Zimmer also points out that Gore went above and beyond the usual bogosity in using the hifalutin term "kanji", also (at least technically) incorrect. It does pump up the pseudo-profundity, however, which I'm sure was the purpose.

Enough dumping on Gore, though. Follow the links, and you'll find plenty of other victims who have been suckered into believing the beguiling bit of misinformation, and it's bipartisan. Condoleezza Rice fell into the trap. It goes (at least) all the way back to a speech JFK gave in 1959. It's also claimed that Nixon said it, although I can't verify that. (I scanned through a few pages in his Six Crises, which would be a likely enough place to find it, but was unsuccessful.)

We won't even go into what makes this particular bit of bunkum so appealing to various speechifiers; even if it were true, it's about as profound as pointing out that "there's no 'I' in 'TEAM'".

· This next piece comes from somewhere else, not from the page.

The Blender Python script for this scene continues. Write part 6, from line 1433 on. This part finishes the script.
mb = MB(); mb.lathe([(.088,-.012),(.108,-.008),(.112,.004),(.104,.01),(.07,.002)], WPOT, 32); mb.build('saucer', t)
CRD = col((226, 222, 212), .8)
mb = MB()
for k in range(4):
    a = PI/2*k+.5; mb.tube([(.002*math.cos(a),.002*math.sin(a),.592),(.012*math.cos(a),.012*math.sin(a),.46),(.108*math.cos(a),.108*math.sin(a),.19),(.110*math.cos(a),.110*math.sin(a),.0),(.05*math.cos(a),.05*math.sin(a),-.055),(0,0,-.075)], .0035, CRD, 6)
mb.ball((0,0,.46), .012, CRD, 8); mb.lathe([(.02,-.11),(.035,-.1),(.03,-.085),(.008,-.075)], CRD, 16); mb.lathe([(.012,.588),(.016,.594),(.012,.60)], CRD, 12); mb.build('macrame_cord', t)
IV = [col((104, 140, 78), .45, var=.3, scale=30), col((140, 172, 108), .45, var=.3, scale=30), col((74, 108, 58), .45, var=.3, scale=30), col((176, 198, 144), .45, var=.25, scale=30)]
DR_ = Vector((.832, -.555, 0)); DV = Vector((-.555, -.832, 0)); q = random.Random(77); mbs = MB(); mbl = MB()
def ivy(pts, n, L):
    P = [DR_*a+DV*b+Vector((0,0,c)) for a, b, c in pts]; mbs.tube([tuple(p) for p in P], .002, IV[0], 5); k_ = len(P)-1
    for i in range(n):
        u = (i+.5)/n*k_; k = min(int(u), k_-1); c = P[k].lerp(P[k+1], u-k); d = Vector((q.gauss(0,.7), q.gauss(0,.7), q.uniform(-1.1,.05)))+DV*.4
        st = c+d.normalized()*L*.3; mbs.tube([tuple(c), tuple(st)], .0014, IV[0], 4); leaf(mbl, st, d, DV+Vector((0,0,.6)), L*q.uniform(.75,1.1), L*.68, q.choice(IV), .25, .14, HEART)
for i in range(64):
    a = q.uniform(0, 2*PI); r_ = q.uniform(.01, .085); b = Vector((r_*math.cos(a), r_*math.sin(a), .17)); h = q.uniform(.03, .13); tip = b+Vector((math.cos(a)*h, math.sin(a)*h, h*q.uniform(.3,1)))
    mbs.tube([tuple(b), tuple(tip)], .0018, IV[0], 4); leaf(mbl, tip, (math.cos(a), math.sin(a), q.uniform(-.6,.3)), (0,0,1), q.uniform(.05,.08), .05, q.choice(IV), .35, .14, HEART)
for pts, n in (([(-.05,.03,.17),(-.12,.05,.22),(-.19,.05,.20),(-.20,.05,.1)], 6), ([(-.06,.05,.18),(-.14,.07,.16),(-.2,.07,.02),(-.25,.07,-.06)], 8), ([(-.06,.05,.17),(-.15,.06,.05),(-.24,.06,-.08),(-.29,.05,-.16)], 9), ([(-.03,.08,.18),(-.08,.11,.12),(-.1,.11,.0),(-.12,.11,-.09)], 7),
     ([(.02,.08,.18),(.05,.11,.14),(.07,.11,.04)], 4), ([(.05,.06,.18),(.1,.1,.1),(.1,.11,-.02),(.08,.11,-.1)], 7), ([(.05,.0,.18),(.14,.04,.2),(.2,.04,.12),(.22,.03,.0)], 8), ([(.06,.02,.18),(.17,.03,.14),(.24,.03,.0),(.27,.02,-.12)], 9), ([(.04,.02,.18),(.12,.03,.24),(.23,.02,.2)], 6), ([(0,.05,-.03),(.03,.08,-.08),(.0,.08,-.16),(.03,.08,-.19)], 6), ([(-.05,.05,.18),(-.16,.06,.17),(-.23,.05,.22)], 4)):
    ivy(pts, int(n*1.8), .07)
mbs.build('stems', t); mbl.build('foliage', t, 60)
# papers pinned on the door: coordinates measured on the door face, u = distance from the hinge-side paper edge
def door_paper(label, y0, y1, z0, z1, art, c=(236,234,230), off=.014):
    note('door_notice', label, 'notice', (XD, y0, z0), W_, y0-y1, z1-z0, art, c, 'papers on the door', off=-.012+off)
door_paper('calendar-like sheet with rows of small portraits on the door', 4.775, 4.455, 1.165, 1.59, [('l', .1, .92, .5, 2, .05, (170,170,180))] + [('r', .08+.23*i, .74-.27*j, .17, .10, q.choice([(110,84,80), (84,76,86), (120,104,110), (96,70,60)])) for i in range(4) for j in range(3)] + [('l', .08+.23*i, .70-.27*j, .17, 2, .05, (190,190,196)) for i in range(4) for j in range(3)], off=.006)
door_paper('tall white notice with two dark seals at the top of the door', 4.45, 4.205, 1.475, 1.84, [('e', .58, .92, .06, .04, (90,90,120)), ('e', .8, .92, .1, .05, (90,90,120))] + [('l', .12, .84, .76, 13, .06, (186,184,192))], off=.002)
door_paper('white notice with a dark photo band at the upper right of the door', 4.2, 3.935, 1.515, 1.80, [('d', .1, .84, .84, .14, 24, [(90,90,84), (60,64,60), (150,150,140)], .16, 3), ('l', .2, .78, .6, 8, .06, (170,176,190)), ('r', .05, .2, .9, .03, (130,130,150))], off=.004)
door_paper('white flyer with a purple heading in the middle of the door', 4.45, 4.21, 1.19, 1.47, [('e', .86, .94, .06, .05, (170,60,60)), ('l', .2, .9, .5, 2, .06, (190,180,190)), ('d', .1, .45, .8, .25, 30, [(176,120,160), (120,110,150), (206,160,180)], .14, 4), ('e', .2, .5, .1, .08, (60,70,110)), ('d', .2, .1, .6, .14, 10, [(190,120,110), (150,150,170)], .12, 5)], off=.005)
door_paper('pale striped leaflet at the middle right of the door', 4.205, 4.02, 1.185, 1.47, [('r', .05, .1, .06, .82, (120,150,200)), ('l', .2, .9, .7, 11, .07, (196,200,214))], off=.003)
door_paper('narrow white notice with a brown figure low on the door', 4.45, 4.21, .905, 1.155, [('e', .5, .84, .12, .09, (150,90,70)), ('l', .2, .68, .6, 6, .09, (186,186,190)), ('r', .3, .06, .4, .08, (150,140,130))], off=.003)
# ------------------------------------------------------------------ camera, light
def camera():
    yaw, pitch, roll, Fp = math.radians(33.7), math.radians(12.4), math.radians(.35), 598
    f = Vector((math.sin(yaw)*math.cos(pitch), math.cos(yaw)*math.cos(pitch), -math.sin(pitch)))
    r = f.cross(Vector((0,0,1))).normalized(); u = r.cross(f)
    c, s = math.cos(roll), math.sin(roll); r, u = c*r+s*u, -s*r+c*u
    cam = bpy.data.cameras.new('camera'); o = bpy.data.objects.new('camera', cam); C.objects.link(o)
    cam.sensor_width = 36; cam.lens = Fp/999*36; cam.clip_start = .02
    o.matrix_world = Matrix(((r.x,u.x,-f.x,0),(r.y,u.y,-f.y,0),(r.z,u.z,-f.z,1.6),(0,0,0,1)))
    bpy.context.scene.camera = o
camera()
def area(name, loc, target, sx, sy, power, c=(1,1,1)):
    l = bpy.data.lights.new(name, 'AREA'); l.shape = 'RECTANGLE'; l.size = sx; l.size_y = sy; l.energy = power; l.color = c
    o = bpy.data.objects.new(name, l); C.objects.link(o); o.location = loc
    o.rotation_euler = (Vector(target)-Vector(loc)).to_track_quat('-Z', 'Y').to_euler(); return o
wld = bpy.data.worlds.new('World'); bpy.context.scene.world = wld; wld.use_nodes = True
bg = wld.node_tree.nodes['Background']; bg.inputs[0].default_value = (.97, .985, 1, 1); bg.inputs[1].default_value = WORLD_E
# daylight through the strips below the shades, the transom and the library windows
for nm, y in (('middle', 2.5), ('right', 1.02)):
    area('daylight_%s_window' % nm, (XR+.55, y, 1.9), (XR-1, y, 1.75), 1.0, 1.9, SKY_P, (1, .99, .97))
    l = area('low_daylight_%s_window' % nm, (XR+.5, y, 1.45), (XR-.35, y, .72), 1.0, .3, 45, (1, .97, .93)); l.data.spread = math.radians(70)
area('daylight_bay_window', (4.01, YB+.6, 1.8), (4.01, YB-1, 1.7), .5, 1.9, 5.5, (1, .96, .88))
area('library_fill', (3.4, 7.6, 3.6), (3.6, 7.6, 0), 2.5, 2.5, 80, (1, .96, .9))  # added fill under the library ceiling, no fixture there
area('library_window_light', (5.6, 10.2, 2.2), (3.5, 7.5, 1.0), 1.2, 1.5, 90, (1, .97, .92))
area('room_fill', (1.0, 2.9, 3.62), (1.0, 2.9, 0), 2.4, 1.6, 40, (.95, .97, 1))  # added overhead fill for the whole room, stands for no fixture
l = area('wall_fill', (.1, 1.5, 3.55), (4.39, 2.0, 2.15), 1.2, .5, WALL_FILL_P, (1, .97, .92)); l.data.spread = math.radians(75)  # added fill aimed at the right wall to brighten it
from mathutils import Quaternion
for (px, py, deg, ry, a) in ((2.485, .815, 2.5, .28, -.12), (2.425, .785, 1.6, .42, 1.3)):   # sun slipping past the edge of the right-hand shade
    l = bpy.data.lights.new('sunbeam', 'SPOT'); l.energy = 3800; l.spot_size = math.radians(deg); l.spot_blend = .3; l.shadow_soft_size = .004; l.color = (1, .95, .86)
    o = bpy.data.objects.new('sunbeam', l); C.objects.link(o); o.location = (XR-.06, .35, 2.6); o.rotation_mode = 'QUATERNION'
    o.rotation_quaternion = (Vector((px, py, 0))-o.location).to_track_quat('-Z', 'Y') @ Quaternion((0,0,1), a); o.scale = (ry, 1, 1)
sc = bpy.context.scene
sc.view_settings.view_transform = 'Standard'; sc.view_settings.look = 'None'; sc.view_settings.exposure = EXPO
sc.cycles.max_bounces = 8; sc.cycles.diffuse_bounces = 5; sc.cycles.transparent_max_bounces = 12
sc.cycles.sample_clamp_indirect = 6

Probably my point ("and I do have one, I think") is that politicos should hire some fact-checkers with skills in the Googling Arts to prevent such gaffes. In addition to the Language Loggers, it's pretty easy to find skepticism on this point from the Acton Institute, The Straight Dope, and Jane Galt. Even the tedious Marty Kaplan pointed this out at Huffpo last year, but (predictably) he only detected Republicans as the abusers.